Well, a touring caravan (travel trailer to our U.S. friends), yes. I don't see how part P could apply to one at all, since it's clearly a vehicle, not a building.

But what about the "park home" type, sited permanently and hardwired to the supply? In English law, it is still officially classed as a caravan.



[This message has been edited by pauluk (edited 12-19-2004).]

#142187 12/20/04 07:23 PM
Joined: Jul 2002
Posts: 8,423
Likes: 3
Member
Well,
Having gone that far, how will those people that use Refrigeration plants on Trucks get on?.
I may be comparing apples to banana's here though.

#142188 01/06/05 05:17 PM
Joined: Aug 2001
Posts: 7,520
P
pauluk Offline OP
Member
Among the other questions I posed to my local building dept. I asked about mobile homes as well.
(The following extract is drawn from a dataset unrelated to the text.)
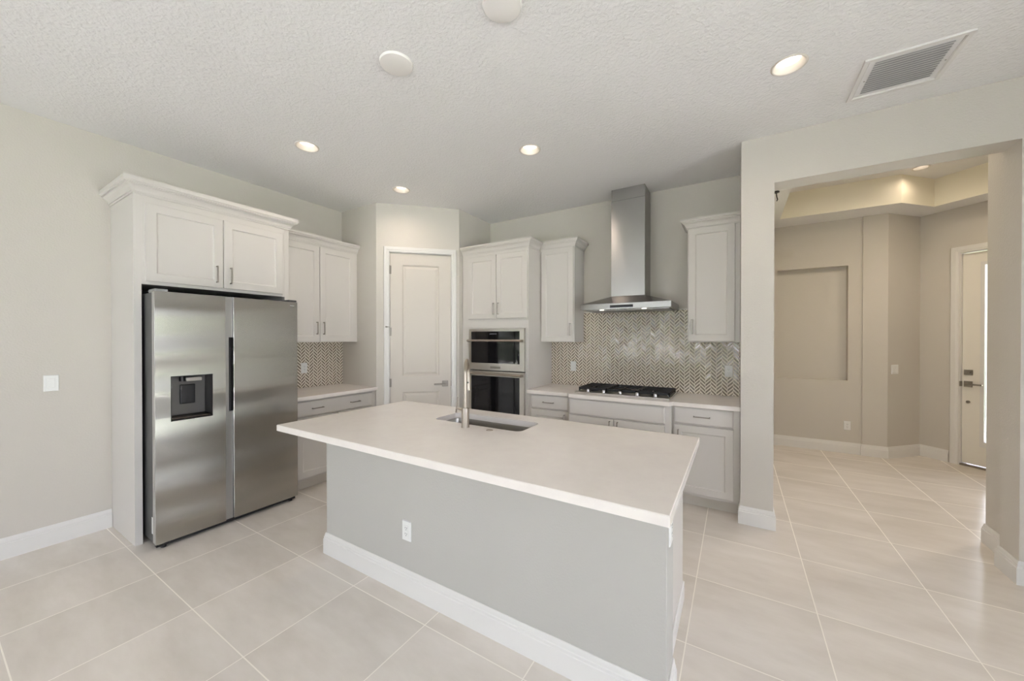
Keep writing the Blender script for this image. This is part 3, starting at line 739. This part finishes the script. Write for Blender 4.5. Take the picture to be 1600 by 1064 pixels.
# ------------------------------------------------------------------ island
IX0, IX1 = -2.403, -0.223
t = thing('kitchen_island', 'kitchen island base with painted drywall front and white cabinets behind', 'island', (0, 0, 0), 0)
t.location = (-1.313, 1.90, 0)
def sh(bm): bmesh.ops.translate(bm, vec=(1.313, -1.90, 0), verts=bm.verts); return bm
link('knee_wall', sh(box(B(), IX0, IX1, 1.50, 1.66, 0, 0.876, .003, 2)), ISLWALL, t)
bm = B(); framed_y = None
box(bm, IX0 + .04, -0.262, 1.661, 1.85, 0.105, 0.876); box(bm, IX0 + .04, -1.85, 1.85, 2.265, 0.105, 0.876); box(bm, -1.04, -0.262, 1.85, 2.265, 0.105, 0.876)
box(bm, -1.85, -1.04, 2.215, 2.265, 0.105, .876); box(bm, -1.85, -1.04, 1.85, 2.215, .105, .45)
ib = link('cabinet_body', sh(bm), CAB, t)
bm = B(); box(bm, IX0 + .04, -0.262, 2.19, 2.205, 0, .105); box(bm, IX0 + .05, -.272, 1.661, 2.19, 0, .105); link('toe_kick', sh(bm), TOE, t)
bm = B(); box(bm, -0.262, -0.247, 1.661, 2.285, 0.0, .10, .003); link('shoe_molding', sh(bm), TRIM, t)
link('side_panel', sh(box(B(), -.262, -.2565, 1.661, 2.285, .10, .876)), CAB, t)
link('island_baseboard', sh(sweep(B(), [(IX0, 1.66), (IX0, 1.50), (IX1, 1.50), (IX1, 1.66)], BASEP)), TRIM, t)
# fronts facing the range (turned 180 degrees)
for k in range(4):
    a = IX0 + .05 + k * .52
    for (z0, z1, nm) in ((.716, .862, 'drawer'), (.125, .703, 'door')):
        bm = shaker(B(), -(a + .51), -a, z0, z1, -.02, .0195) if nm == 'door' else slab_front(B(), -(a + .51), -a, z0, z1)
        bmesh.ops.rotate(bm, cent=(0, 0, 0), matrix=Matrix.Rotation(PI, 3, 'Z'), verts=bm.verts); bmesh.ops.translate(bm, vec=(0, 2.265, 0), verts=bm.verts)
        link(nm, sh(bm), CAB, t)
# countertop with sink cut-out
SX0, SX1, SY0, SY1 = -1.792, -1.098, 1.897, 2.168
def rrect(x0, x1, y0, y1, r, n=6):
    out = []
    for cx, cy, a in ((x1 - r, y0 + r, -PI / 2), (x1 - r, y1 - r, 0), (x0 + r, y1 - r, PI / 2), (x0 + r, y0 + r, PI)):
        out += [(cx + r * math.cos(a + PI / 2 * i / n), cy + r * math.sin(a + PI / 2 * i / n)) for i in range(n + 1)]
    return out
bm = B(); e_ = .003
outs = {}
cx0, cx1, cy0, cy1 = -2.532, -0.176, 1.243, 2.325
O1 = [(cx0 + e_, cy0 + e_), (cx1 - e_, cy0 + e_), (cx1 - e_, cy1 - e_), (cx0 + e_, cy1 - e_)]; O0 = [(cx0, cy0), (cx1, cy0), (cx1, cy1), (cx0, cy1)]
hole = rrect(SX0, SX1, SY0, SY1, .045)
ot, it_ = fill_with_hole(bm, O1, hole, 0.915); ob, ib_ = fill_with_hole(bm, O0, hole, 0.877)
mid = [bm.verts.new((x, y, .912)) for x, y in O0]
for i in range(4):
    j = (i + 1) % 4; bm.faces.new((ot[i], ot[j], mid[j], mid[i])); bm.faces.new((mid[i], mid[j], ob[j], ob[i]))
for i in range(len(hole)):
    j = (i + 1) % len(hole); bm.faces.new((it_[i], it_[j], ib_[j], ib_[i]))
tag(link('island_countertop', bm, QUARTZ), 'large white quartz slab on top of the kitchen island', 'countertop')
# sink
bm = B(); R = []
for g_, z, r in ((-.012, .8765, .05), (0, .8765, .045), (0.002, .87, .045), (.008, .68, .045), (.03, .655, .05), (.10, .650, .03)):
    R.append([bm.verts.new((x, y, z)) for x, y in rrect(SX0 + g_, SX1 - g_, SY0 + g_, SY1 - g_, r)])
for a, b in zip(R, R[1:]):
    for i in range(len(a)): bm.faces.new((a[i], a[(i + 1) % len(a)], b[(i + 1) % len(a)], b[i]))
bm.faces.new(R[-1])
sk = thing('kitchen_sink', 'undermount stainless steel sink set in the island countertop', 'sink', (-1.445, 2.03, .65))
o = link('basin', bm, SSTEEL, sk, True); o.data.transform(Matrix.Translation((1.445, -2.03, -.65)))
md = o.modifiers.new('thick', 'SOLIDIFY'); md.thickness = .002; md.offset = -1
bm = B(); lathe(bm, [(0, .001), (.03, .001), (.042, .004), (.045, .0005)], (0, 0, 0), 28); link('drain', bm, CHROME, sk, True)
# faucet
ft = thing('kitchen_faucet', 'brushed nickel gooseneck pull-down faucet in front of the island sink', 'faucet', (-1.45, 1.822, .9155))
bm = B(); lathe(bm, [(0, 0), (.026, 0), (.026, .004), (.0245, .006), (.0245, .118), (.023, .122), (0, .122)], n=32); link('faucet_base', bm, FNICK, ft, True)
dx, dy = -0.522, 0.852; rad = 0.085; pts = []
for z in (.12, .18, .24, .29): pts.append((0, 0, z))
for i in range(0, 17):
    a = PI * i / 16; q = rad * (1 - math.cos(a)); pts.append((dx * q, dy * q, .327 + rad * 1.02 * math.sin(a)))
q = 2 * rad; pts += [(dx * q, dy * q, .31)]
link('gooseneck', tube(B(), pts, .0115, 18), FNICK, ft, True)
bm = B(); tube(bm, [(dx * q, dy * q, .315), (dx * q, dy * q, .30), (dx * q, dy * q, .24), (dx * q, dy * q, .21)], [.0125, .0150, .0155, .0175], 20); sp = link('spray_head', bm, FNICK, ft, True)
bm = B(); cyl(bm, (dx * q + .006, dy * q - .010, .262), (dx * q + .010, dy * q - .018, .262), .006, n=14); link('spray_button', bm, BPLAST, sp)
bm = B(); cyl(bm, (-.018, 0, .105), (-.072, 0, .112), .006, n=16); hd = link('handle', bm, FNICK, ft, True)
bm = B(); tube(bm, [(-.076, 0, .085), (-.072, 0, .112), (-.062, 0, .185)], [.0045, .0045, .003], 12); link('lever', bm, FNICK, hd, True)
bm = B(); lathe(bm, [(0, .005), (.012, .005), (.013, .004), (.019, .004), (.021, .0005)], (0, 0, 0), 28)
o = link('air_switch_button', bm, FNICK, None, True); o.location = (-1.275, 1.836, .9155); tag(o, 'small round nickel air switch button on the island countertop', 'button')

# ------------------------------------------------------------------ wall plates (local x along wall, -y out, centre at origin)
def plate(name, label, cat, loc, rot, kind, w=.070, h=.115):
    t = thing(name, label, cat, loc, rot)
    bm = B(); rings_panel(bm, -w / 2, w / 2, -h / 2, h / 2, [(0, -.001), (.003, -.0055), (.0035, -.0058)], 0.0); link('cover_plate', bm, PLATE, t)
    gangs = 2 if w > .1 else 1
    for g in range(gangs):
        cx = 0 if gangs == 1 else (-.023 + .046 * g)
        if kind == 'rocker':
            bm = B(); rings_panel(bm, cx - .0165, cx + .0165, -.033, .033, [(0, -.006), (.0015, -.0085)], -.005); link('rocker', bm, mat('rocker_white', srgb(228, 228, 226), .3), t)
        elif kind == 'outlet':
            bm = B(); rings_panel(bm, cx - .0165, cx + .0165, -.033, .033, [(0, -.006), (.001, -.0072)], -.005); r = link('receptacle', bm, PLATE, t)
            bm = B()
            for z in (-.017, .017):
                box(bm, cx - .0075, cx - .005, -.0078, -.007, z - .002, z + .007); box(bm, cx + .005, cx + .0075, -.0078, -.007, z - .002, z + .006); cyl(bm, (cx, -.0078, z - .009), (cx, -.007, z - .009), .0025, n=10)
            link('slots', bm, mat('slot_grey', (.10, .10, .10), .5), r)
        elif kind == 'blank':
            bm = B(); box(bm, cx - .0165, cx + .0165, -.0070, -.005, -.033, .033, .0005); link('insert', bm, PLATE, t)
    return t
plate('light_switch', 'white rocker switch on the left wall near the refrigerator cabinet', 'switch', (XL + .0005, .541, 1.153), PI / 2, 'rocker')
plate('power_outlet', 'white outlet low on the island front', 'outlet', (-1.621, 1.4995, .363), 0, 'outlet')
plate('power_outlet', 'white outlet high on the right end of the island', 'outlet', (IX1 + .0005, 1.575, .715), PI / 2, 'outlet')
plate('power_outlet', 'white outlet in the tiles right beside the refrigerator', 'outlet', (XL + .0105, 2.338, 1.138), PI / 2, 'outlet')
plate('light_switch', 'white plain wall plate in the tiles left of the cooktop', 'switch', (-1.660, YB - .0105, 1.142), 0, 'blank')
plate('power_outlet', 'white outlet in the tiles below the right upper cabinet', 'outlet', (-.062, YB - .0105, 1.155), 0, 'outlet')
plate('power_outlet', 'white outlet low on the foyer wall under the niche', 'outlet', (1.218, FY1 - .0005, .355), 0, 'outlet')
fu = 0.115
plate('light_switch', 'white double rocker switch on the angled foyer wall', 'switch', (K1[0] + fu / 2 ** .5 + .0004, K1[1] + fu / 2 ** .5 - .0004, 1.09), PI / 4, 'rocker', w=.115)

# ------------------------------------------------------------------ ceiling fixtures
def can(label, x, y, z, power, group=None, r=.088):
    t = thing('recessed_light', label, 'ceiling light', (x, y, z))
    bm = B(); lathe(bm, [(r, 0), (r, -.003), (r - .006, -.006), (r - .012, -.004), (r * .66, .032), (r * .66, .040), (r - .010, .040), (r - .009, 0.0), (r, 0)], n=40); link('trim_ring', bm, CANTRIM, t, True)
    bm = B(); lathe(bm, [(0, .029), (r * .64, .029), (r * .645, .035), (0, .035)], n=32); link('lens', bm, LENS, t, True)
    l = bpy.data.lights.new('lamp', 'SPOT'); l.energy = power; l.color = (1.0, .84, .70) if z < 3.2 else (1.0, .83, .64); l.spot_size = math.radians(172); l.spot_blend = .9; l.shadow_soft_size = .02
    o = bpy.data.objects.new('lamp', l); COL.objects.link(o); o.parent = t; o.location = (0, 0, -.02)
CP = 9
can('lit recessed light nearest the refrigerator cabinet', -2.984, 1.705, C, CP)
can('lit recessed light in front of the pantry door', -3.006, 2.711, C, CP)
can('lit recessed light above the middle of the kitchen aisle, in front of the hood', -1.462, 2.689, C, CP)
can('large lit recessed light nearest the ceiling vent', .252, 2.625, C, CP)
can('lit recessed light inside the foyer tray ceiling', 1.70, 5.72, 3.32, 3, r=.07)
can('lit recessed light in the foyer tray nearest the opening', 1.25, 4.75, 3.32, 33, r=.07)  # extra lamp out of view, added to brighten the foyer
can('lit recessed light in the foyer tray nearest the entry door', 2.35, 4.9, 3.32, 33, r=.07)  # second added lamp out of view, lifts foyer walls and tray faces
def cap(label, x, y):
    t = thing('blank_cover_plate', label, 'cover plate', (x, y, C))
    bm = B(); lathe(bm, [(.092, 0), (.092, -.006), (.088, -.012), (.06, -.017), (0, -.019)], n=44); link('cover_disc', bm, mat('cap_white', srgb(232, 229, 225), .45), t, True)
cap('round white blank ceiling cap left of the other, nearer the refrigerator', -1.65, 1.454)
cap('round white blank ceiling cap cut by the top edge of the photo', -.939, 1.455)
# ceiling vent
t = thing('ceiling_vent', 'white louvered air return grille in the ceiling near the opening', 'vent', (.822, 3.015, C))
bm = B(); w, h = .182, .185
sweep(bm, [(-w, -h), (w, -h), (w, h), (-w, h)][::-1], [(0, 0), (0, -.004), (-.006, -.009), (-.026, -.009), (-.028, 0)], True); link('vent_frame', bm, TRIM, t)
link('backing', box(B(), -w + .028, w - .028, -h + .028, h - .028, -.0022, -.0008), mat('vent_shadow', (.42, .42, .42), .8), t)
n = 14
for k in range(n):
    y = -h + .034 + k * (2 * h - .068) / (n - 1)
    bm = B(); a = [(-w + .026, y - .008, -.009), (w - .026, y - .008, -.009), (w - .026, y + .006, -.004), (-w + .026, y + .006, -.004)]
    v = [bm.verts.new(p) for p in a] + [bm.verts.new((p[0], p[1], p[2] + .0015)) for p in a]
    for f in ((0, 1, 2, 3), (7, 6, 5, 4), (0, 4, 5, 1), (1, 5, 6, 2), (2, 6, 7, 3), (3, 7, 4, 0)): bm.faces.new([v[i] for i in f])
    link('louver', bm, TRIM, t)
for sx in (-1, 1):
    bm = B(); lathe(bm, [(0, -.0105), (.004, -.0095), (.004, -.0085)], (sx * (w - .014), .0, 0), 12); link('screw', bm, NICKEL, t)
# small dark hook in the foyer
bm = B(); cyl(bm, (0, 0, 0), (0, 0, -.012), .028, n=20); tube(bm, [(0, 0, -.01), (0.004, 0, -.05), (.012, 0, -.085), (.004, 0, -.10)], .005, 8)
o = link('ceiling_hook', bm, BPLAST, None); o.location = (.35, 4.72, 3.0); tag(o, 'small dark hook under the foyer soffit beside the column', 'hook')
Here's North Norfolk's interpretation of it:
Quote
Regarding mobile homes, if they fall within the definition of a caravan under the 1960 or 1968 Acts, then they are exempt from the control of the Building Regulations including any associated electrical work.
The 1960/1968 acts allow quite generous sizes for a caravan to still be classed as such (about 60 by 20 ft. if I recall correctly), so most double-wide "park homes" are clearly included.

So there you have it: If you want to still be able to legally carry out DIY wiring without notification and inspection, move to a trailer park! [Linked Image]

[This message has been edited by pauluk (edited 01-06-2005).]

#142189 01/06/05 08:51 PM
Joined: Jul 2004
Posts: 200
U
Member
PAUL...........DUCK!!!!!!!!!!


Otherwise you'll get hit by that low-flying amendment!! [Linked Image]


If hindsight were foresight, we'd all be millionaires!